→ Stored data:
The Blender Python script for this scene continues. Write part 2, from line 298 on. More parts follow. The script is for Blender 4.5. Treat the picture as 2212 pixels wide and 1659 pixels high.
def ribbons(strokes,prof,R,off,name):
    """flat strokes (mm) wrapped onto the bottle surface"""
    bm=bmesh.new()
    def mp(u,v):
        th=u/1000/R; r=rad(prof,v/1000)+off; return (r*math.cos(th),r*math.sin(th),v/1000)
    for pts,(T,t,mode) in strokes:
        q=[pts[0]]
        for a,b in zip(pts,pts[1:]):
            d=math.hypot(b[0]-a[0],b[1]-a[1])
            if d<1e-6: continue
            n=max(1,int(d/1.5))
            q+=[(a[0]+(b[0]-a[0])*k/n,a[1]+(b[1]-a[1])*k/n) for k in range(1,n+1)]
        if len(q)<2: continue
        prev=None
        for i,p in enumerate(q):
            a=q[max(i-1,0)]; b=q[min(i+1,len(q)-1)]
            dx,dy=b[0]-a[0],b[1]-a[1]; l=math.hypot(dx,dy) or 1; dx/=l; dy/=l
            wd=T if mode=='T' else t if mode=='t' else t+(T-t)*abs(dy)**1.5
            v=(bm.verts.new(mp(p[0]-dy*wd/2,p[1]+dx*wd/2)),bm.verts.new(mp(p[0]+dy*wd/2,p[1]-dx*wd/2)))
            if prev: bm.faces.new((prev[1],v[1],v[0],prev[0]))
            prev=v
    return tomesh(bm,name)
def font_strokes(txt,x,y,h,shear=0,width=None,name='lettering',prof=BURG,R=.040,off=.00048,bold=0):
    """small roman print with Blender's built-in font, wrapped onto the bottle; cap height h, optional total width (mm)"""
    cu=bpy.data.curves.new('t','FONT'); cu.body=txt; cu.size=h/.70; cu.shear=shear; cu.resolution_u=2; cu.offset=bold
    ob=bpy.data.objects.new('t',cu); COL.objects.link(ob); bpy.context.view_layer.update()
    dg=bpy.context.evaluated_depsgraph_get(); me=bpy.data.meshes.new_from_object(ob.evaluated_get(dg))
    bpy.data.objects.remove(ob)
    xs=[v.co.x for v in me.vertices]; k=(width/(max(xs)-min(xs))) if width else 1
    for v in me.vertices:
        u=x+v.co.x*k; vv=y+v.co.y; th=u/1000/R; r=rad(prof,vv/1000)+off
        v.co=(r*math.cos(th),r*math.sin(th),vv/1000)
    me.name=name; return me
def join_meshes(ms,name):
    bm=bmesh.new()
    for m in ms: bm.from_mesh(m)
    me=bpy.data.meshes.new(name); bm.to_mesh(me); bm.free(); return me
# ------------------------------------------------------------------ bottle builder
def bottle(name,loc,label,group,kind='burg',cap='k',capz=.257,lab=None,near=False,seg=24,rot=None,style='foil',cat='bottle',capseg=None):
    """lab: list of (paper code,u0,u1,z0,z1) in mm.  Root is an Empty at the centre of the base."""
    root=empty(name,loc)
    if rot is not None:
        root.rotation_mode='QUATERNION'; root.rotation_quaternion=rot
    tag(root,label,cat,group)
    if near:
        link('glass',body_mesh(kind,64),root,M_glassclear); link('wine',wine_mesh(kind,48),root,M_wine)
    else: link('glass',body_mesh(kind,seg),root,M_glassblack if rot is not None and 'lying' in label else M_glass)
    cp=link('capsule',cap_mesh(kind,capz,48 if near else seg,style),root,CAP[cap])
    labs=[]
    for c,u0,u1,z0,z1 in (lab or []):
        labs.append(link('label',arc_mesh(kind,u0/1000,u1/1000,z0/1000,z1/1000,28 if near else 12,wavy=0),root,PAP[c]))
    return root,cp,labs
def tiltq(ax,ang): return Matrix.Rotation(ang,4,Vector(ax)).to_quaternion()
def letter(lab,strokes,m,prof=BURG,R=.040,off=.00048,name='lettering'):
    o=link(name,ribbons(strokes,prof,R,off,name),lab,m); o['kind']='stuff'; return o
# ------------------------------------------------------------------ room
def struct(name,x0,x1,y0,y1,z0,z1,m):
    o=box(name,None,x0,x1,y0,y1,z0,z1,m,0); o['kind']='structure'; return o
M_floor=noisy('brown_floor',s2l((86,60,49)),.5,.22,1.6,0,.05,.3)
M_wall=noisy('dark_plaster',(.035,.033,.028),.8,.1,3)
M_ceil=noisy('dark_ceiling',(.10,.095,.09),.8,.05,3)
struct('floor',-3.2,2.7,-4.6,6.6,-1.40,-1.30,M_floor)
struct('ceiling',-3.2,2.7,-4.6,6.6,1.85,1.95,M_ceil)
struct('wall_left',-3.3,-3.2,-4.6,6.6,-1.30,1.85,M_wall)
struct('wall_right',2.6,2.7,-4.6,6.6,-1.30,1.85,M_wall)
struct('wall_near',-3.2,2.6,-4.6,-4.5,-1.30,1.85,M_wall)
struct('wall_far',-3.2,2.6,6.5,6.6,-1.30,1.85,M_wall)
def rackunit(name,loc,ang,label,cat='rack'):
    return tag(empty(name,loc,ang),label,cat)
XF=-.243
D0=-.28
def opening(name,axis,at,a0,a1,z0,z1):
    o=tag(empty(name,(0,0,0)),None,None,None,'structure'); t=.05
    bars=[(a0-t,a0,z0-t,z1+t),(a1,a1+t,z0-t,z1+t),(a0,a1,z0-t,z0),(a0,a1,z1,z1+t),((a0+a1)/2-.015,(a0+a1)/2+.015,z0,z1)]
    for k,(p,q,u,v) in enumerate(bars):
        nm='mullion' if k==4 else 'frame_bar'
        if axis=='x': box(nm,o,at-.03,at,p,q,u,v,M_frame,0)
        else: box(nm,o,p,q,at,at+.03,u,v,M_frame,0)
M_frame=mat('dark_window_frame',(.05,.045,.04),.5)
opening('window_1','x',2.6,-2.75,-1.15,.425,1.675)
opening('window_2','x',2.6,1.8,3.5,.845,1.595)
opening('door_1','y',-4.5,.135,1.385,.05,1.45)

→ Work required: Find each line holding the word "Blender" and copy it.

→ Answer:
The Blender Python script for this scene continues. Write part 2, from line 298 on. More parts follow. The script is for Blender 4.5. Treat the picture as 2212 pixels wide and 1659 pixels high.
    """small roman print with Blender's built-in font, wrapped onto the bottle; cap height h, optional total width (mm)"""